Table 8 Biometric methods FAR and FRR comparison

It must be noted that compared to the existing solutions, the results of the proposed method are promising. Apart from ear shape and ECG, it performs better than the rest of the methods in terms of FAR and FRR. At the same time, the proposed method is much more user-friendly than ECG or ear shape testing.

5 Conclusions and future work

This paper introduced a novel method for authentication based on biometrics. We have developed a trusted system that collects information about the users and verifies their identity. The method was analyzed on the basis of well-known criteria such as universality, distinctiveness, permanence, collectability, performance, acceptability, and circumvention. It has been proven that the new method meets all the criteria just as successfully as other biometric methods. Body composition turns out to be a promising biometric identifier with all its desirable properties. FAR and FRR results were obtained at the FRR = 0.00% and FAR = 2.65%.
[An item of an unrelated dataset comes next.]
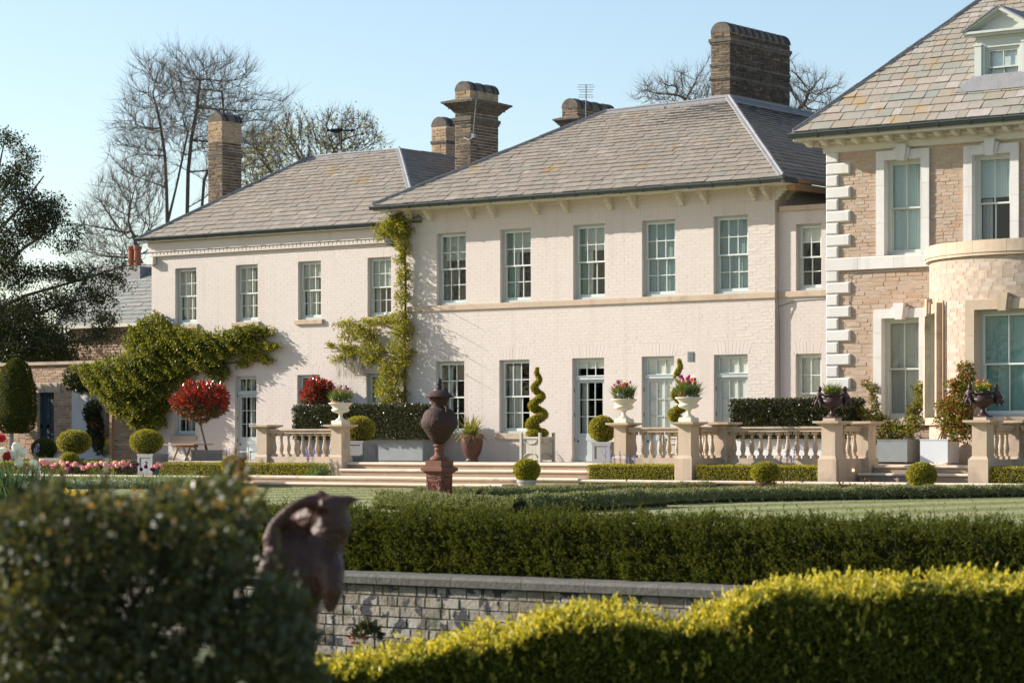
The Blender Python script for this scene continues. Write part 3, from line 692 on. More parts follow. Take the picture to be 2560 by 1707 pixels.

In addition, it should be mentioned that this method can be used with virtually no action from the end user. It can certainly improve the current recognition systems in an economical way, as well as provide improved security and privacy. The new proposed method can be used as an additional factor of user authentication. The proposed solutions can be applied broadly by commercial banks to improve the stability and security of the banking sector and to protect the interests of participants of the financial market. It can also be added as an extra authentication method in public institutions or in the insurance sector.

In the future, the method can be improved by using other, new BIA-measuring devices so that it can confirm identity in office work in an unnoticeable manner. The method can be completed with more attributes, which should further improve its uniqueness.